Asteroid 2009 DD45 was closest to the earth on Monday at around 8.30am, at just under 45,000 miles above the surface of the planet. Astronomers knew it was coming after it was spotted last Saturday as a faint dot showing up in pictures at the Siding Spring Observatory in Australia (image right). There was never any risk of collision, experts said, but anything flying within 50,000 miles of the Earth is taken very seriously.

The closest listed “flyby” to Earth by an asteroid happened in March 2004 when a small one – 2004 FU162 – measuring about 20 feet across came within about 4,000 miles of the earth..

It is thought the collision of a rather smaller body with the Earth, about 70 million years ago, was responsible for the extinction of the dinosaurs. A few small early mammals survived, but anything as large as a human, would have almost certainly been wiped out.
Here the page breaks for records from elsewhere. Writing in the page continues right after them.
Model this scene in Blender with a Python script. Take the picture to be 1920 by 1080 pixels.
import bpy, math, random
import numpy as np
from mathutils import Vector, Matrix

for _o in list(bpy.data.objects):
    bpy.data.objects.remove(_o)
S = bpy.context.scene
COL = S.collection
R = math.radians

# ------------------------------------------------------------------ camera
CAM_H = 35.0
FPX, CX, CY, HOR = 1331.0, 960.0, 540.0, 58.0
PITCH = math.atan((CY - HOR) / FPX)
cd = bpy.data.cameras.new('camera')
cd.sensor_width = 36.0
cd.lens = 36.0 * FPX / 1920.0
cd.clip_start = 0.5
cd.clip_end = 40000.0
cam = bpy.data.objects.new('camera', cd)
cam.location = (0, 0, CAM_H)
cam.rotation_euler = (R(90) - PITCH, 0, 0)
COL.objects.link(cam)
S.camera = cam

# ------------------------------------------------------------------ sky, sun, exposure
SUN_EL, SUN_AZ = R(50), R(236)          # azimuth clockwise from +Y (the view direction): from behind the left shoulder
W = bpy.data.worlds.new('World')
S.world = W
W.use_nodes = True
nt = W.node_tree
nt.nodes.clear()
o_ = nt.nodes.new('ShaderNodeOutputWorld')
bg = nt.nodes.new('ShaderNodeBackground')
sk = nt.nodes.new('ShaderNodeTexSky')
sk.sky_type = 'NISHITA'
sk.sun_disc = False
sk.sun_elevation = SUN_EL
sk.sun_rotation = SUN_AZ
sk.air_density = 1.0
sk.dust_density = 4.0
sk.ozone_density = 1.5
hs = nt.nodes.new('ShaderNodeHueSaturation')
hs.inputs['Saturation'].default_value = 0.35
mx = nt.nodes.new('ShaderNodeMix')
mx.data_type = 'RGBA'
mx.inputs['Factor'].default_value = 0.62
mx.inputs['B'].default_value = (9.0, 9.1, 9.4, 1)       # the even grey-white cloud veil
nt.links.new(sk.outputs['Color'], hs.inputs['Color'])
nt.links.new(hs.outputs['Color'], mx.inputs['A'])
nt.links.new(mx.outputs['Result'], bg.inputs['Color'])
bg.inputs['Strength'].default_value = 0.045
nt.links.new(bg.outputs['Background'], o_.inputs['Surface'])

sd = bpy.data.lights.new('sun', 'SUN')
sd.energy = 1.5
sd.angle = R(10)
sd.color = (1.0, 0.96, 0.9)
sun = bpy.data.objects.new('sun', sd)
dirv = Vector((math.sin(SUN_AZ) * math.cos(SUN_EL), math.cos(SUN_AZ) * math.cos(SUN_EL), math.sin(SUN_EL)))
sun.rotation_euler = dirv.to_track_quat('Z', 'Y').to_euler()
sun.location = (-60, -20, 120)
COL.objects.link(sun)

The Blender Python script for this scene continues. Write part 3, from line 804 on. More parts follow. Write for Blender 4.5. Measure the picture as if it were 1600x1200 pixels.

Through Earth’s history such collisions occur, on the average every one million years. If this figure is correct, it would mean that intelligent life on Earth has developed only because of the lucky chance that there have been no major collisions in the last 70 million years. Other planets in the galaxy, Hawking believes, on which life has developed, may not have had a long enough collision-free period to evolve intelligent beings.

Impact rates depend on how many comets and asteroids exist in a particular planetary system. In general there is one major impact every million years -— a mere blink of the eye in geological time.